Malformed URL can cause Service Failure in IIS 5.0 and Exchange 2000
10 Mar. 2001
Summary
IIS 5.0 and Exchange 2000 suffer from a vulnerability that enables remote attackers to launch a denial-of-service attack against the IIS or Exchange service.
Credit:
The information has been provided by Kevin Kotas of eSecurityOnline.com.
IIS 5.0 contains a flaw affecting the way that an URL is handled if it has a specific construction and its length is within a very narrow range of values. If such a URL were repeatedly sent to an affected system, a confluence of events could cause a memory allocation error that would result in the failure of the IIS service.
Exchange 2000 is affected by the same vulnerability. To support web-based mail clients, it introduces the ability to address items on the store via URLs. This is done in part by using IIS 5.0, and in part via code that is specific to Exchange 2000. Both pieces of code contain the flaw, but the effect of exploiting the vulnerability via either would be the same - it could be used to cause the IIS service to fail, but could not be used to attack the Exchange service itself.

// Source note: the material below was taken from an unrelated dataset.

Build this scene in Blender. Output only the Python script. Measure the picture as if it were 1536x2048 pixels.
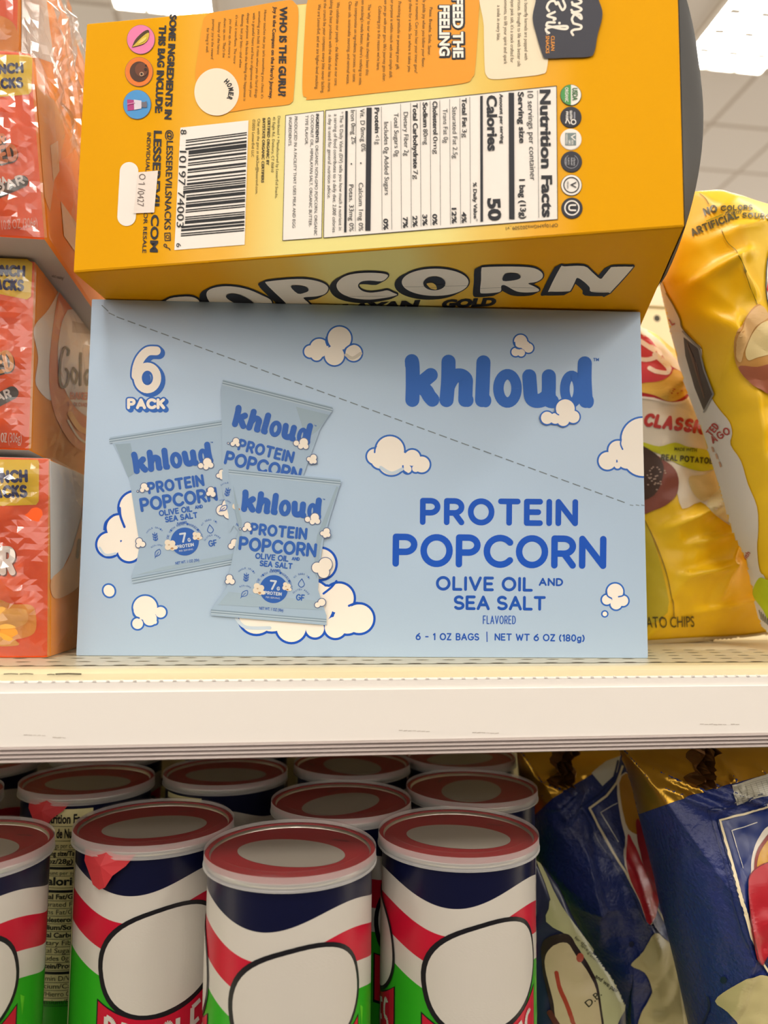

That is, successfully attacking an Exchange server via this vulnerability would disrupt web-based mail clients' use of the server, but not that of MAPI-based mail clients like Outlook.
Because the flaw occurs in two different code modules, one of which installs as part of IIS 5.0 and both of which install as part of Exchange 2000, it is important for Exchange 2000 administrators to install both the IIS and Exchange patches.
Mitigating Factors:
- The vulnerability would not enable the attacker to gain any administrative control over the server, or to alter any data on it.
- The affected services automatically restart in the event of a failure, so an affected system would resume service almost immediately.
- A successful attack against an Exchange server would only disrupt web-based mail clients' use of the server. The server would continue to be available for MAPI-based clients like Outlook.
- The ISAPI involved in this vulnerability authenticates the user prior to servicing the request, so a properly configured Exchange server would be at less risk than an IIS server.